When training athletes who have achieved significant
hypertrophy, professional strenght and power trainers write
regimens with movements which accentuate the Rate Of Force
Development. We commonly utilize Olympic lifts and the myriad
of supplementary, spinoff and accessory exercises. These lifts
are commonly at loads of half or less than the one repitition
maximum and are done in low volume, low rep, multi-set
sequences. With quality recovery periods between each movement
to insure neural fatugue (and the accompanying technique and
form problems that follow) is not a significant factor.

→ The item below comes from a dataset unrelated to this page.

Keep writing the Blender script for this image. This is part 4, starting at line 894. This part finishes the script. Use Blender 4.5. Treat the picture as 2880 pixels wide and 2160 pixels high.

De Lorme and Watkins (1951) were the first to suggest that the
initial changes in strength following resistance exercise in
untrained individuals occurs at a rate too fast to be
accounted for by hypertrophy. In later work by Moritani and
deVries (1979), they measured untrained subject's elbow
strength in conjunction with neural signals from the brain.
After the subjects trained for eight weeks in a progressive
resistance, dumbbell exercise program, all of them had
significantly increased their maximal strength. More
importantly, the neural measurements indicated that changes in
electrical activity at the elbow were primarily responsible
for early strength increases while hypertrophy responses
gradually increased over time. The conclusion is that first
factor that influences strength gains in untrained subjects is
not size but brain signal efficiency. IME, this is exaclty the
case in each and every untrained athlete which I have been
associated.

A study (Akima, 1999) also demonstrated short-term
improvements in leg strength-speed can occur by increasing the
amount of resistance training performed during the training
time. This study increased the training volume and this
increase in the amount of exercise performed contributed to
the strength changes demonstrated by the subjects. However,
when the muscle of the upper leg was measured via MRI at the
conclusion of training, muscle fiber area revealed no changes.
In contrast, the neural activity of the leg increased
significantly.

Do these results again point to a learned neural efficiency in
untrained subjects as a function of resistance training????